Les mécaniciens qui partagent la camionnette avec moi sont des vétérans des courses historiques : ils me racontent les endroits où ils sont allés, les réparations qu’ils ont effectuées sur le pouce et le nombre de fois où ils ont dû passer toute la nuit à réparer une voiture en panne. Juste après le déjeuner, l’une de nos voitures décide justement de produire de la matière pour de futures anecdotes : nous recevons un appel téléphonique du conducteur de la Siata, qui s’est soudainement mise à vibrer. Il s’est juste arrêté par précaution. En cinq minutes, nous atteignons l’endroit où la Siata a fait halte et, en quelques secondes, la petite voiture est soulevée et inspectée. Les mécaniciens vérifient tout ce qui a pu provoquer la vibration ressentie par l’équipage, constatant que l’une des pales du ventilateur du radiateur a disparu. Nous n’avons pas cette pièce de rechange, et nous n’avons pas le temps de la réparer avec le soudeur, alors les gars décident de l’équilibrer. Un essai rapide prouve que le correctif est efficace et la Siata est de retour sur la route. Moins d’une demi-heure après avoir reçu l’appel, nous reprenons notre route. Les mécaniciens sont contents et détendus : pour ce que j’ai pu constater, ce n’est pas un travail sans fatigue (parfois, ça doit être frustrant), mais c’est indéniablement passionnant et gratifiant.
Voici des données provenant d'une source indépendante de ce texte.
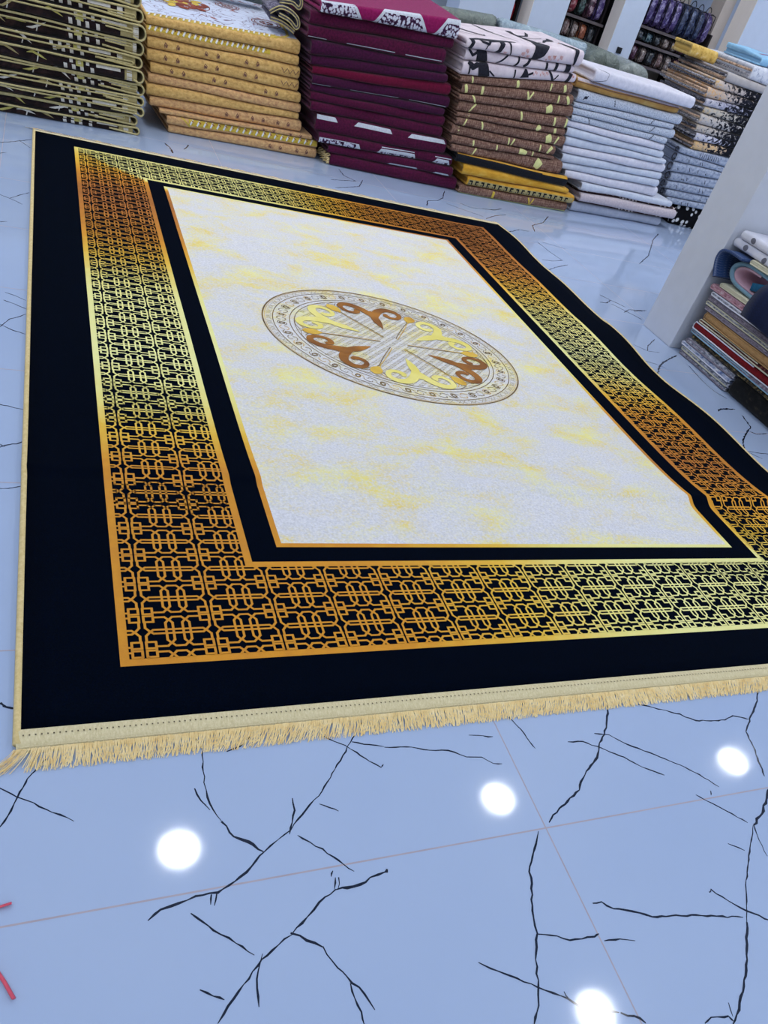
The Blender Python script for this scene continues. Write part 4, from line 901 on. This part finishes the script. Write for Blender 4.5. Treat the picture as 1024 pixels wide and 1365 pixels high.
for i in range(18):
    xr = .62 if i < 17 else .62
    r = rows[i]
    def deco(s, i=i):
        if 10 <= i < 17:
            rr_ = random.Random(i)
            for q in range(4): u = s.s0+rr_.uniform(.05, .5); s.strip([(u, rr_.uniform(-.01, .02)), (u+.012, -.014)], .006, 1)
            if i == 10: 
                for q in range(9): s.strip([(s.s0+.22+.022*q, .02), (s.s0+.225+.022*q, -.02)], .005, 1)
    mats = [FLS[i]] if i < 10 else ([M_greyb, M_char] if i < 17 else [M_spotblack])
    s0 = r[0]; s1 = max(.98, r[0]+.75)
    f = Folded(fr, s0, s1, lambda u, i=i: bd[i+1](u)+GAP, lambda u, i=i: bd[i](u)-GAP, .8, i*1.7, .0 if i < 17 else .02, wav=.006, rise=.0)
    o = f.make('folded_carpet', mats, None, deco=deco)
    if i < 10:
        nm = ['navy and white floral', 'plain greige', 'peach and grey floral', 'peach and black floral', 'grey lilac floral', 'sand and grey floral', 'stone grey floral', 'taupe floral', 'lilac-white floral', 'apricot floral'][i]
        lab = '%s folded carpet, %s of the patterned stack' % (nm, ORD[i] if i else 'highest')
        # inner folds that fan out at the left end
        for q in range(2):
            b = MB([FOB[(i+q) % 3]]); zt_, zb_ = bd[i](s0), bd[i+1](s0); z = zb_+(zt_-zb_)*(.3+.3*q)
            P = [(s0+.02, .012), (s0-.02-.02*q, .06), (s0-.045-.01*q, .18), (s0-.06, .4), (s0-.06, .76)]
            b.tube([fr.P(u, d, z) for t_, (u, d) in enumerate(P)], .009, 8, sq=(1, .8)); b.build('inner_fold', o)
    elif i < 17: lab = 'blue-grey folded carpet, %s of the grey ones under the apricot floral one' % ['first', 'second', 'third', 'fourth', 'fifth', 'sixth', 'seventh'][i-10]
    else: lab = 'black carpet with white spots on the floor under the blue-grey ones'
    if 10 <= i < 16:
        b = MB([M_char]); zt_, zb_ = bd[i](s0), bd[i+1](s0); rr = (zt_-zb_)*.34; zc = (zt_+zb_)/2
        b.tube([fr.P(s0-.004+rr*.9*cos(t)-.012, .035+.02*sin(i), zc+rr*sin(t)) for t in [pi*.1+1.7*pi*q/14 for q in range(15)]], .006, 6); b.build('inner_fold', o)
    tag(o, lab, 'carpet', 'carpets in the patterned stack')
g = Folded(fr, .0, .27, lambda u: bd[1](u)+GAP, lambda u: bd[1](u)+.085, .34, 5, .44, wav=.01); o = g.make('folded_carpet', [fabric('yellow_flowered_pile', [(.3, (120, 96, 50)), (.45, (204, 166, 84)), (.6, (222, 190, 110)), (.75, (226, 214, 190))], 22)], None)
tag(o, 'yellow flowered folded carpet lying far back on the patterned stack', 'carpet')
# light blue and yellow bundles lying on top of that stack
topz = lambda u: bd[0](u)
M_ltblue = fabric('light_blue_pile', [(.3, (120, 170, 206)), (.7, (150, 194, 222))], 20)
M_pinkp = fabric('magenta_print', [(.3, (126, 50, 92)), (.7, (160, 90, 130))], 30)
f = Folded(fr, .42, 1.05, lambda u: topz(u)+GAP, lambda u: topz(u)+.055, .6, 2, .03, rise=.02)
o = f.make('folded_carpet', [M_ltblue, M_pinkp], None, deco=lambda s: (s.patch(.50, .56, -.02, .03, 1), s.strip([(.5, .2), (.6, .24), (.7, .22)], .03, 1)))
tag(o, 'light blue folded carpet on top of the navy and white floral one', 'carpet')
# ------------------------------------------------------------------ pillars
def pillar(name, x0, x1, y0, y1, lab, side=None, front=None, z1=H):
    m = MB([front or M_pillar, side or M_pillar]); m.box(x0, x1, y0, y1, 0, z1)
    m.mi[4] = 1     # the face towards -x
    return struct(m.build(name, None, False, .004), lab)
pillar('pillar', 3.371, 3.90, 2.394, 2.686, 'near grey-white square pillar on the floor right of the carpet')
WARM_LIT, COOL = M_warmlight, plain('blue_white_paint', (200, 212, 230), .7, .3, 0, 2)  # warm light is put into the colour of the side faces
pillar('pillar', 3.52, 4.05, 7.0, 7.3, 'far pale blue-white pillar leftmost behind the blush-white stack', COOL, COOL)
pillar('pillar', 4.235, 4.60, 7.0, 7.23, 'far pillar with painted warm-lit side left of the small bagged rug bay', WARM_LIT, COOL)
pillar('pillar', 5.17, 5.44, 7.0, 7.19, 'far pillar with painted warm-lit side between the two bagged rug bays', WARM_LIT, COOL)
pillar('pillar', 6.63, 7.4, 7.0, 7.25, 'far pillar with painted warm-lit side at the right end of the racks', WARM_LIT, COOL)
m = MB([M_beigewall]); m.box(6.50, 6.63, 7.3, 7.5, 0, H); struct(m.build('wall_panel', None, False), 'beige wall panel right of the purple bagged rugs')
m = MB([plain('black_plastic', (18, 20, 26), .5)]); m.box(5.27, 5.325, 6.985, 7.0, .955, 1.0); o = m.build('wall_socket', None, False, .003); tag(o, 'small black socket low on the far pillar between the bag bays', 'socket')

# ------------------------------------------------------------------ racks with bagged rugs
M_rack = plain('dark_rack_board', (40, 34, 36), .6)
M_rackm = plain('grey_rack_board', (96, 88, 90), .6)
def rack(x0, x1, levels, lab, bm=None):
    t = empty('display_rack', ((x0+x1)/2, 7.55, 0), lab, 'rack'); T_ = Matrix.Translation((-(x0+x1)/2, -7.55, 0))
    for z in levels:
        b = MB([M_rack, M_rackm]); b.box(x0, x1, 7.22, 7.85, z-.02, z, 1); o = b.build('shelf', t, False); o.matrix_parent_inverse = T_
    for x in (x0, x1-.02):
        b = MB([M_rack]); b.box(x, x+.02, 7.26, 7.85, 0, 1.3 if bm else 2.2); o = b.build('upright', t, False); o.matrix_parent_inverse = T_
    b = MB([bm or M_rack]); b.box(x0, x1, 7.85, 7.87, 0, 2.2); o = b.build('back_panel', t, False); o.matrix_parent_inverse = T_
rack(4.06, 4.234, (.32, .9, 1.24), 'narrow dark rack holding the red bagged rug')
rack(4.602, 5.168, (.36, .78, .935, 1.105, 1.34), 'dark rack of bagged rugs between two far pillars')
rack(5.442, 6.50, (.30, .72, .92, 1.08, 1.20), 'dark rack of purple bagged rugs at the back', M_beigewall)
def bagmat(name, c1, c2, c3):
    k = NT(name, .25, .5); v = k.coord('Object'); f = k.noise(v, 26, 4, .6, 1.0)
    k.base(k.ramp(f, [(.3, c1), (.5, c2), (.66, c3)])); k.bump(k.noise(v, 30, 3), .5, .01)
    k.b.inputs['Coat Weight'].default_value = .4; return k.m
BM = {'red': bagmat('red_bagged_pile', (92, 14, 30), (170, 26, 48), (206, 90, 80)), 'navy': bagmat('navy_bagged_pile', (18, 22, 44), (40, 52, 86), (110, 124, 156)),
      'rose': bagmat('rose_bagged_pile', (90, 22, 34), (140, 52, 64), (206, 170, 168)), 'green': bagmat('dark_green_bagged_pile', (14, 26, 28), (30, 48, 48), (110, 134, 132)),
      'plum': bagmat('plum_bagged_pile', (42, 20, 34), (84, 44, 66), (180, 160, 170)), 'violet': bagmat('violet_bagged_pile', (34, 24, 66), (76, 60, 118), (160, 150, 190)),
      'cocoa': bagmat('cocoa_bagged_pile', (62, 44, 46), (112, 86, 84), (196, 178, 172)), 'orange': bagmat('orange_bagged_pile', (96, 48, 36), (168, 100, 70), (224, 180, 150)),
      'dark': bagmat('charcoal_bagged_pile', (20, 22, 28), (48, 52, 58), (130, 136, 140)), 'teal': bagmat('teal_bagged_pile', (14, 34, 44), (32, 62, 76), (150, 176, 180)), 'stripe': bagmat('striped_bagged_pile', (60, 48, 48), (120, 104, 98), (200, 190, 184))}
M_zip = plain('black_zip', (12, 12, 16), .5)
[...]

Nous arrivons à Rome bien après le coucher du soleil. Nous sommes fatigués, mais l’adrénaline nous a tenus éveillés pendant tout ce chemin. Avant que la journée soit finie, intervient la vérification totale de toutes les voitures. Ensuite, nous serons prêts pour aller au lit et, à six heures demain, un autre jour sur la route commencera. C’est ça les Mille Miglia, et j’adore.